▶ **Collected material**:
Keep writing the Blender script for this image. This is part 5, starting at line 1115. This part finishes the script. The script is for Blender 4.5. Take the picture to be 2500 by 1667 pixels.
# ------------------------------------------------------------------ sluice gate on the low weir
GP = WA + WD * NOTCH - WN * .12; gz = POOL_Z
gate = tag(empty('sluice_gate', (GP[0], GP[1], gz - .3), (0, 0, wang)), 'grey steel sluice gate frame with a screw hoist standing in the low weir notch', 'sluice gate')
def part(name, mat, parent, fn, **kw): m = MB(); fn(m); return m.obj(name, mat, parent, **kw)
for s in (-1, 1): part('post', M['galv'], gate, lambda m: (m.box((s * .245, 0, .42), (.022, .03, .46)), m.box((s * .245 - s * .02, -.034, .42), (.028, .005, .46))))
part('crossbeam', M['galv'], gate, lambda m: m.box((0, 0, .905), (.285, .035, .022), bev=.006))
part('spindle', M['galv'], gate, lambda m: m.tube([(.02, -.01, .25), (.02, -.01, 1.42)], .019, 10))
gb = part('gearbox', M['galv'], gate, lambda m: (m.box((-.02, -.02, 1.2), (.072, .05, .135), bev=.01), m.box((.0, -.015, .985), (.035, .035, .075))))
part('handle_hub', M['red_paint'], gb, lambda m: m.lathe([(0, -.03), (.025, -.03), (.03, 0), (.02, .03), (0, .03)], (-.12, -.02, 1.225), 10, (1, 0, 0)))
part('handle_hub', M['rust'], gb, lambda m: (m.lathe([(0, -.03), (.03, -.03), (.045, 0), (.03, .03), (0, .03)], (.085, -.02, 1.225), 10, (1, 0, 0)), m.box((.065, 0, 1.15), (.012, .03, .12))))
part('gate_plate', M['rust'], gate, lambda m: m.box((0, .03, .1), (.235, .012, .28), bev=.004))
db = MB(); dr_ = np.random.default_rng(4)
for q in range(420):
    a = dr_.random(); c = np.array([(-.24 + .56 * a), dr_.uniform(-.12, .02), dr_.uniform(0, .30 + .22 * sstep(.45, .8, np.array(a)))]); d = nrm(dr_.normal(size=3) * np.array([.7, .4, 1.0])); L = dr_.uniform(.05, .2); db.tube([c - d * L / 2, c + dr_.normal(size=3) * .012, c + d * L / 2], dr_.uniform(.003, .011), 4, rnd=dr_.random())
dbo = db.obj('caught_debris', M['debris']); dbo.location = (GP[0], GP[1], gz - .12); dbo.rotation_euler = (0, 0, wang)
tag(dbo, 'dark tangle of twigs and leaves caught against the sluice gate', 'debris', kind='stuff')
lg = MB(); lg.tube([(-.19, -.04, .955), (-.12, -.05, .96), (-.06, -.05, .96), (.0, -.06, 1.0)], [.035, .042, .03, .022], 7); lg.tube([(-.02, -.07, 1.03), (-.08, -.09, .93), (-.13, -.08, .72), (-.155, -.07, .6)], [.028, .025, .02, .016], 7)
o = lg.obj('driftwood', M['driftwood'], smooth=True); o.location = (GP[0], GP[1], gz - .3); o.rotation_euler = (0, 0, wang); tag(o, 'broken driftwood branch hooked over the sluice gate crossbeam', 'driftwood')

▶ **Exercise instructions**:
Pick out every line holding the string "part" and return it.

▶ **Written response**:
Keep writing the Blender script for this image. This is part 5, starting at line 1115. This part finishes the script. The script is for Blender 4.5. Take the picture to be 2500 by 1667 pixels.
def part(name, mat, parent, fn, **kw): m = MB(); fn(m); return m.obj(name, mat, parent, **kw)
for s in (-1, 1): part('post', M['galv'], gate, lambda m: (m.box((s * .245, 0, .42), (.022, .03, .46)), m.box((s * .245 - s * .02, -.034, .42), (.028, .005, .46))))
part('crossbeam', M['galv'], gate, lambda m: m.box((0, 0, .905), (.285, .035, .022), bev=.006))
part('spindle', M['galv'], gate, lambda m: m.tube([(.02, -.01, .25), (.02, -.01, 1.42)], .019, 10))
gb = part('gearbox', M['galv'], gate, lambda m: (m.box((-.02, -.02, 1.2), (.072, .05, .135), bev=.01), m.box((.0, -.015, .985), (.035, .035, .075))))
part('handle_hub', M['red_paint'], gb, lambda m: m.lathe([(0, -.03), (.025, -.03), (.03, 0), (.02, .03), (0, .03)], (-.12, -.02, 1.225), 10, (1, 0, 0)))
part('handle_hub', M['rust'], gb, lambda m: (m.lathe([(0, -.03), (.03, -.03), (.045, 0), (.03, .03), (0, .03)], (.085, -.02, 1.225), 10, (1, 0, 0)), m.box((.065, 0, 1.15), (.012, .03, .12))))
part('gate_plate', M['rust'], gate, lambda m: m.box((0, .03, .1), (.235, .012, .28), bev=.004))